Lecture V. On the Employment of Curves in the Solution of Problems

  • As long as algebra and geometry travelled separate paths their advance was slow and their applications limited. But when these two sciences joined company, they drew from each other fresh vitality and thenceforward marched on at a rapid pace towards perfection. It is to Descartes that we owe the application of algebra to geometry,—an application which has furnished the key to the greatest discoveries in all branches of mathematics.
  • The method... for finding and demonstrating divers general properties of equations by considering the curves which represent them, is a species of application of geometry to algebra... [T]his method has extended applications, and is capable of readily solving problems whose direct solution would be extremely difficult or even impossible... [T]his subject... is not ordinarily found in elementary works on algebra.

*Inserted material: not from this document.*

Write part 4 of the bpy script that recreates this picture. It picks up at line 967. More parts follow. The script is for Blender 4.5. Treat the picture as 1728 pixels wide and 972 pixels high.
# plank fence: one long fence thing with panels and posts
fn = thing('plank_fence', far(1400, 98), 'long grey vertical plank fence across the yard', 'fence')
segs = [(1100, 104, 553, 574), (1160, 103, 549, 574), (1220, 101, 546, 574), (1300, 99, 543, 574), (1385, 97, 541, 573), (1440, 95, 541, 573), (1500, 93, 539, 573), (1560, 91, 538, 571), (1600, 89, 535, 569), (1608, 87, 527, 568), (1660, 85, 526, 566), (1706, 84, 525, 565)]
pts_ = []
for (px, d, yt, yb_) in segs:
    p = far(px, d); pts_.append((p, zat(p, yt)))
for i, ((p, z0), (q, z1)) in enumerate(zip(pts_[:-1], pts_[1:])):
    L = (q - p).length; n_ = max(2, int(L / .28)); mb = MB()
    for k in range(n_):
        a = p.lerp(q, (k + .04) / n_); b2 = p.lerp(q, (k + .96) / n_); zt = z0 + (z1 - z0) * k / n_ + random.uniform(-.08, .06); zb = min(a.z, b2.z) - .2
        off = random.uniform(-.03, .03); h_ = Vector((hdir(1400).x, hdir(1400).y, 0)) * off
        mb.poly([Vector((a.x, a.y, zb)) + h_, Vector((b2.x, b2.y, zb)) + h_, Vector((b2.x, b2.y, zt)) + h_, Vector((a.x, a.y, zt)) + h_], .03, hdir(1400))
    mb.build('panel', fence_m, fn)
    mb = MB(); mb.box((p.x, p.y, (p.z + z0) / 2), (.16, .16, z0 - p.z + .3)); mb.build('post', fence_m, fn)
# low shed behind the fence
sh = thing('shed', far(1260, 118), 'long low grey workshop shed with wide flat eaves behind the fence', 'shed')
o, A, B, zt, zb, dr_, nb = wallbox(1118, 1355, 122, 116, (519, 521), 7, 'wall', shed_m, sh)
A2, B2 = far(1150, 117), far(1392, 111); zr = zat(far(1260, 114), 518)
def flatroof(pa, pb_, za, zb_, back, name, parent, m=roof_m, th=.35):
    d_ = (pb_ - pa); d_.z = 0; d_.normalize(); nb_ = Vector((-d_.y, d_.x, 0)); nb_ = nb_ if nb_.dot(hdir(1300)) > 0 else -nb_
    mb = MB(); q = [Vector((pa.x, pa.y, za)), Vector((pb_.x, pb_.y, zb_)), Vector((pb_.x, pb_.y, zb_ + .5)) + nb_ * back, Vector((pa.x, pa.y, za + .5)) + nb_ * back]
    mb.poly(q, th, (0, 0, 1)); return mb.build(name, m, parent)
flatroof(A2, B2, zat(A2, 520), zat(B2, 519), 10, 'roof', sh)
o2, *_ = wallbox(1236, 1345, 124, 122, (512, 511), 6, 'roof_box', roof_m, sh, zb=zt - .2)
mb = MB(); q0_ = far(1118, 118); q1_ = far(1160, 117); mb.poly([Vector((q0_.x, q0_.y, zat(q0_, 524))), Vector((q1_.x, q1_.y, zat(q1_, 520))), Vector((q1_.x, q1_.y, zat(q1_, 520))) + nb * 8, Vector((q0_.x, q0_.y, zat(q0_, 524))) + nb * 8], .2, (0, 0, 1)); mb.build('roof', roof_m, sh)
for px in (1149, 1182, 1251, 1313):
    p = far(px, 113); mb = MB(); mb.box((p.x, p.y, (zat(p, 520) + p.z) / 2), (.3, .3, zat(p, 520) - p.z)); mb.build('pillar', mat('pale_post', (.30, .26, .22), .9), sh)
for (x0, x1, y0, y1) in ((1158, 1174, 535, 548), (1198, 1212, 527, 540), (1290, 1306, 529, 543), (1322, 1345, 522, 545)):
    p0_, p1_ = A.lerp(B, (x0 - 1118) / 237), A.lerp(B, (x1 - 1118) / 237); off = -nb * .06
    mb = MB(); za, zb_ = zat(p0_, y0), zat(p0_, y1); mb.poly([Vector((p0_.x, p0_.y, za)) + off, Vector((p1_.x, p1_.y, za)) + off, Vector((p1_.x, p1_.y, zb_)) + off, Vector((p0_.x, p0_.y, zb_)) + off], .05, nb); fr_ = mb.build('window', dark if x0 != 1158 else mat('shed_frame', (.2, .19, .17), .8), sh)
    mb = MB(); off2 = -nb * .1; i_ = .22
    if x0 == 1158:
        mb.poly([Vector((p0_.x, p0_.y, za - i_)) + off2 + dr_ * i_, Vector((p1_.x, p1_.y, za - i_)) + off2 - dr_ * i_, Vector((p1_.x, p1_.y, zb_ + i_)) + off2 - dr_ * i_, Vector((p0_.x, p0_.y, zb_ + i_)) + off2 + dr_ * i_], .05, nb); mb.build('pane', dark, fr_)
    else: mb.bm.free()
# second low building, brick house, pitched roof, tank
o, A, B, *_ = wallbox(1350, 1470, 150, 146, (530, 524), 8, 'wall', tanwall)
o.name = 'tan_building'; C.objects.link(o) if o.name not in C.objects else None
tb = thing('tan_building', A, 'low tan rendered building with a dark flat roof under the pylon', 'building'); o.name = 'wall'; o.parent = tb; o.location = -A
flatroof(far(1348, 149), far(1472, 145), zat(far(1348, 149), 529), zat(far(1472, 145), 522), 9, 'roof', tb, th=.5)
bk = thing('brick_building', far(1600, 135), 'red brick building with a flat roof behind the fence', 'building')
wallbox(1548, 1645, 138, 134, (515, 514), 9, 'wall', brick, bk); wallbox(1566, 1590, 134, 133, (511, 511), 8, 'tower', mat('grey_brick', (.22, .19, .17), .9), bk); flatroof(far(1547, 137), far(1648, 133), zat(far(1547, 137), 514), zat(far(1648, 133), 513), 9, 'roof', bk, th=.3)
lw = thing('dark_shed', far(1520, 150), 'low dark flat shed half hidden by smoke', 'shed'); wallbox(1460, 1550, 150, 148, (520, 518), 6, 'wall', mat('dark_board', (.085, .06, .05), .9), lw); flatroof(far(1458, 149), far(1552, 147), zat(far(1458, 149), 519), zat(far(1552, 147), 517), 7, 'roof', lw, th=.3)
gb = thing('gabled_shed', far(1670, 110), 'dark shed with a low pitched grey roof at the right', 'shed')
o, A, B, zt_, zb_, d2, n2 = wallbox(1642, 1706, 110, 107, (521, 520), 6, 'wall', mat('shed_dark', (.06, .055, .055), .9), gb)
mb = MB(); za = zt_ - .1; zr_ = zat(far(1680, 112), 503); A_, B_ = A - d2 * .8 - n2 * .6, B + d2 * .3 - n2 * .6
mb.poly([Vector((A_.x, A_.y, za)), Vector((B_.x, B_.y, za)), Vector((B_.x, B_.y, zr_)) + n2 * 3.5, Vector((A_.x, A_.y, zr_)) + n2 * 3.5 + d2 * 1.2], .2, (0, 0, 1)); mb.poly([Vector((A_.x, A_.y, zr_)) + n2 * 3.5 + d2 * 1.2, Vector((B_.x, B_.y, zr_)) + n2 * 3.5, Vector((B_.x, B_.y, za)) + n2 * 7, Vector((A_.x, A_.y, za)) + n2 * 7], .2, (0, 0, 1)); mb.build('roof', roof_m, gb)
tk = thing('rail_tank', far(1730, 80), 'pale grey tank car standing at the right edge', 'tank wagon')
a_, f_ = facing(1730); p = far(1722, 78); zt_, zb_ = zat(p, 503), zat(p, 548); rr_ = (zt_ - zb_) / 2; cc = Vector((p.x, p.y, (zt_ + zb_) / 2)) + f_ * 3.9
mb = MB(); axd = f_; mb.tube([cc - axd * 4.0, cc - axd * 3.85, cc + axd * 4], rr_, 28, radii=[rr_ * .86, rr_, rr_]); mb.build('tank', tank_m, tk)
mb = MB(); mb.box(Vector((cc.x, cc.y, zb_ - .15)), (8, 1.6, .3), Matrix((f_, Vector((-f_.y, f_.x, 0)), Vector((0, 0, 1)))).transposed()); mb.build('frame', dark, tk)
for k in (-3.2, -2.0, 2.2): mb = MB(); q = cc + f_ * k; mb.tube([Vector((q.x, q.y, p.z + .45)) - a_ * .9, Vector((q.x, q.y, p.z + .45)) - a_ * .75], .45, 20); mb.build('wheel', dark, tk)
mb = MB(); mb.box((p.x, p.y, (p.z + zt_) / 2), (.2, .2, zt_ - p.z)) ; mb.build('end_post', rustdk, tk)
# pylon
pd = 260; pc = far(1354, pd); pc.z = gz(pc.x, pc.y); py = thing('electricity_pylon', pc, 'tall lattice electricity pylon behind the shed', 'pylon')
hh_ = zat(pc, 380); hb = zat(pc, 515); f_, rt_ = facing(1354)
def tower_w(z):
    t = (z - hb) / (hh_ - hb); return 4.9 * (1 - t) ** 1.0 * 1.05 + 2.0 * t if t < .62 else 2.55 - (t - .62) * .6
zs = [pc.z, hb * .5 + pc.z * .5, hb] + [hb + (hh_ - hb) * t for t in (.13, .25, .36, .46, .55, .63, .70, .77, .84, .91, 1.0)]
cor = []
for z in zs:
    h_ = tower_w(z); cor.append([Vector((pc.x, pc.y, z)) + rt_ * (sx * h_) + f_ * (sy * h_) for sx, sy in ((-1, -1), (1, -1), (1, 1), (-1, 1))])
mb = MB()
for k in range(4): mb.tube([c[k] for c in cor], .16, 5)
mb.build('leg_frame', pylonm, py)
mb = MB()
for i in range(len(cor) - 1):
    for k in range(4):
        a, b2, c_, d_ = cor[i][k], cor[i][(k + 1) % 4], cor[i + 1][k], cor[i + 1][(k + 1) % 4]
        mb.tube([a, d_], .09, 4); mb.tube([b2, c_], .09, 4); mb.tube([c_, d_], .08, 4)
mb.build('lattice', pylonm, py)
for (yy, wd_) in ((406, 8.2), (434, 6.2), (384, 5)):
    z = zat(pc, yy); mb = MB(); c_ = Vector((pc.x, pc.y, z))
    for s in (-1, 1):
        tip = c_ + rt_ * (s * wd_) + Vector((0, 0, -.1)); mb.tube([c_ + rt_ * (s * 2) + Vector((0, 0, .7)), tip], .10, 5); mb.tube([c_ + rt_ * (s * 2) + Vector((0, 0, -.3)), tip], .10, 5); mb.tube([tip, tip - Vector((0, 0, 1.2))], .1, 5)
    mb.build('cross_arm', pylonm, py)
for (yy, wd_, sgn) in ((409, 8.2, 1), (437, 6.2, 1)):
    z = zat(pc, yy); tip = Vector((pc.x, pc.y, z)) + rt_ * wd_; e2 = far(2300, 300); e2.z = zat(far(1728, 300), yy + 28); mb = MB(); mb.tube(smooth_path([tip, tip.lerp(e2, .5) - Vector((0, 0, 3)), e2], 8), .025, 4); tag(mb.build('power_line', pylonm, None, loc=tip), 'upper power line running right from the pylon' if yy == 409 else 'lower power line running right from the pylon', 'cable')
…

  • [A]n equation of any degree can be resolved by means of a curve, of which the abscissæ represent the unknown quantity of the equation, and the ordinates the values which the left-hand member assumes for every value of the unknown quantity. ...[T]his method can be applied generally to all equations, whatever their form, and... only requires them to be developed and arranged according to the different powers of the unknown quantity.
  • It is simply necessary to bring all the terms of the equation to one side, so that the other side shall be equal to zero. Then taking... the function of the unknown quantity... which forms one side of the equation, for the ordinate y, the curve described by these co-ordinates x and y will give by its intersections with the axis those values of x which are the required roots of the equation.
  • [S]ince most frequently it is not necessary to know all possible values of the unknown quantity but only such as solve the problem in hand, it will be sufficient to describe that portion of the curve which corresponds to these roots, thus saving much unnecessary calculation.
  • We can even determine in this manner, from the shape of the curve itself, whether the problem has possible solutions satisfying the proposed conditions.